Re: Fix bug with indexes on whole-row expressions - Mailing list pgsql-hackers

From Tom Lane
Subject Re: Fix bug with indexes on whole-row expressions
Date
Msg-id 2604683.1702479666@sss.pgh.pa.us
Whole thread Raw
In response to Fix bug with indexes on whole-row expressions  (ywgrit <yw987194828@gmail.com>)
Responses Re: Fix bug with indexes on whole-row expressions
Re: Fix bug with indexes on whole-row expressions
List pgsql-hackers
ywgrit <yw987194828@gmail.com> writes:
> I forbid to create indexes on whole-row expression in the following patch.
> I'd like to hear your opinions.

As I said in the previous thread, I don't think this can possibly
be acceptable.  Surely there are people depending on the capability.
I'm not worried so much about the exact case of an index column
being a whole-row Var --- I agree that that's pretty useless ---
but an index column that is a function on a whole-row Var seems
quite useful.  (Your patch fails to detect that, BTW, which means
it does not block the case presented in bug #18244.)

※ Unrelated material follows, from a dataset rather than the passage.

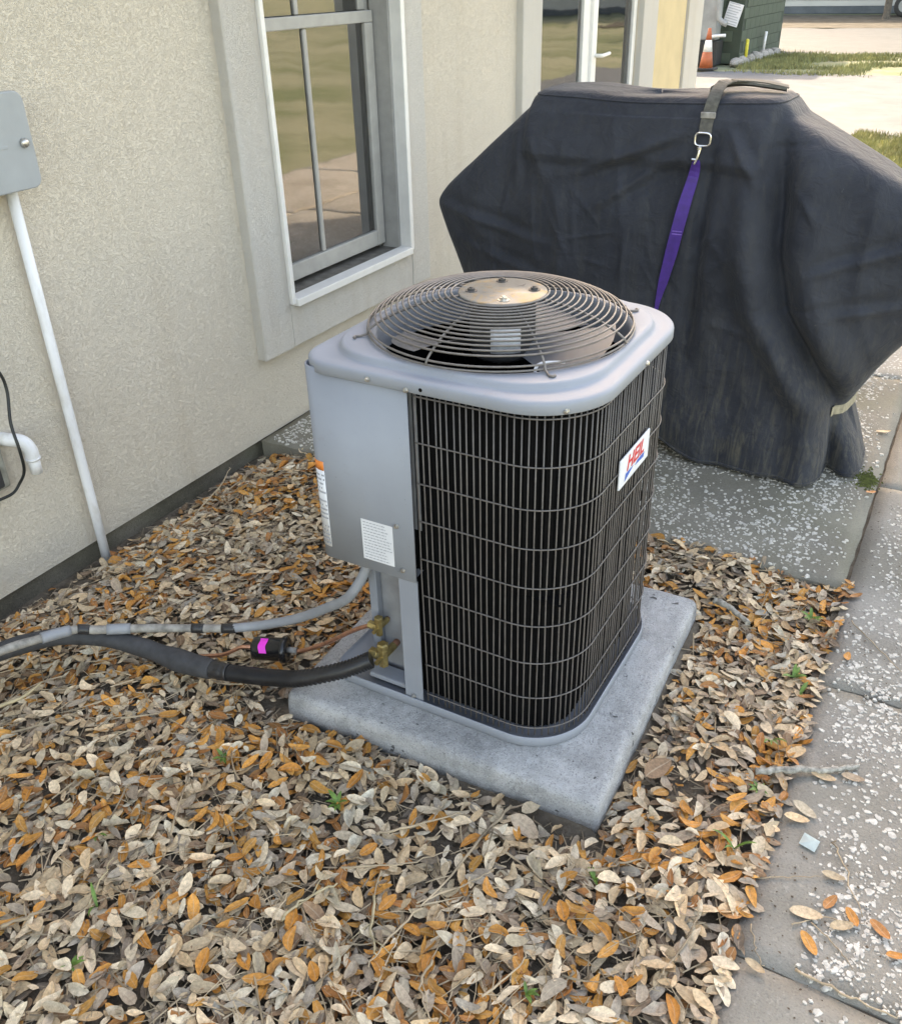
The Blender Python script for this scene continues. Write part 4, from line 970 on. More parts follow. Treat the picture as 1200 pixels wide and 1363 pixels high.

I thought about extending the ALTER TABLE logic to disallow changes
in composite types that appear in index expressions.  We already have
find_composite_type_dependencies(), and it turns out that this already
blocks ALTER for the case you want to forbid, but we concluded that we
didn't need to prevent it for the bug #18244 case:

         * If objsubid identifies a specific column, refer to that in error
         * messages.  Otherwise, search to see if there's a user column of the
         * type.  (We assume system columns are never of interesting types.)
         * The search is needed because an index containing an expression
         * column of the target type will just be recorded as a whole-relation
         * dependency.  If we do not find a column of the type, the dependency
         * must indicate that the type is transiently referenced in an index
         * expression but not stored on disk, which we assume is OK, just as
         * we do for references in views.  (It could also be that the target
         * type is embedded in some container type that is stored in an index
         * column, but the previous recursion should catch such cases.)

Perhaps a reasonable answer would be to issue a WARNING (not error)
in the case where an index has this kind of dependency.  The index
might need to be reindexed --- but it might not, too, and in any case
I doubt that flat-out forbidding the ALTER is a helpful idea.